One other thing is that they are a lot wetter – contain more rain – that before. Causing more flooding. And do their larger size can hold together for a longer time once over land.
This can be seen with Isaac now. A smaller storm of the same intensity would be completely torn up after passing over the mountain of Hatti but the prediction for Isaac is for it not only to hold together but rapidly intensify once over the war waters of the Florida Straights and the Gulf.
Do we have numbers on how much bigger hurricanes are now than they were just a few decades ago?
Numbers are easy to remember and make great talking points for the Media especially if we keep repeating them it takes months but if we repeat them enough the message sometimes gets through.
If a hurricane hits the GOP convention everyone will read hurricane posts if you have numbers ready the Media and who ever decides to front page stuff will likely pay attention.
Suppose the Hurricane misses Tampa but still hits Florida how far did the Gulf oil spill spread to your beaches hurricane winds will likely wash oil onto your beaches maybe local pups from Florida to New Orleans can have their cameras ready?

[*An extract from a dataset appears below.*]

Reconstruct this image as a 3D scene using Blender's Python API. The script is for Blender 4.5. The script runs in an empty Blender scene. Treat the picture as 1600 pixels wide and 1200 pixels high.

I know I would want to see pictures of that and I know the Media right after a hurricane will be to busy and or too bought off to cover that angle.
This is certainly also true of the late summer thunderstorms we typically see here in the western states. And I wonder if you know, cmaukonen, whether these larger hurricanes are also increasing in height? There was an article I read recently that pointed to disturbances in the upper atmosphere caused by intense storm activity, and one would think a hurricane could do that also, unless the physics are against that.
I think I know what you are talking about. I read an article in one of my mags about how they have found that the lightning in the larger thunderstorms with the highest cloud tops effects the lower part of the ionosphere.
Hut hurricanes do to their structure do not have very high cloud tops and also do not have much cloud to ground lightning.
I have not been able to find and comparisons done on the size IE dimensions and wind fields of the storms over time. But the data is kept at the NWS and NHC. However the NHC lost a lot when their facility was destroyed during hurricane Andrew.
Damm surely someone else has this data. I think Florida pups should be ready with story ideas in case the gop convention is hit by a hurricane remember the gulf oil spill thats all anyone talked about for weeks.
The GOP is famous for no regulation on things like buildings I wonder how much the building codes about building buildings that can stand up to hurricanes were enforced during the housing boom?
I wonder if the building housing the GOP Presidential convention and the hotels nearby are really safe in a hurricane?
Both the design and the actual construction you can have a poor design and or you can have a contractor build a building that does not follow the design.
During a housing boom inspectors are often over worked and or bribed especially on big politically connected projects.
Was the building housing the GOP convention built with tax payer funds?
If yes then its a pork project and pols had their friends build it projects like that almost always have corners cut.
Well the building code were pretty tight for a while and then go real losy goosey and the the inspectors really corrupt.
The Andrew came through and flattened south Dade County. Insurance companies pulled out and some would not insure houses in flood prone or wind areas. Then the state cleaned up the code enforcement again.
How it is now is anybodies guess though.
I lived through two hurricanes in my childhood and remember them vividly. Their names were Carla and Beulah, respectively.
They are two of the many reasons I left south Texas, vowing never to return.
As far as I am concerned, anyone who lives on the Gulf coast or anywhere near the southern Atlantic Coast, which includes the entire state of Florida, and can afford to go elsewhere and doesn’t is a damned fool.
Anyway, there do seem to be more frequent and stronger hurricanes of late, do there not? Not to mention the Drought in most of the country. Could these two phenomena possible have anything to do with climate change?
Well, yeah. Unless one has a vested interest in denying the fact, like all of those politicians gathering in Tampa as I type this.
The stage for cosmic irony is indeed set. Too bad the damned thing will probably miss the most poetic target.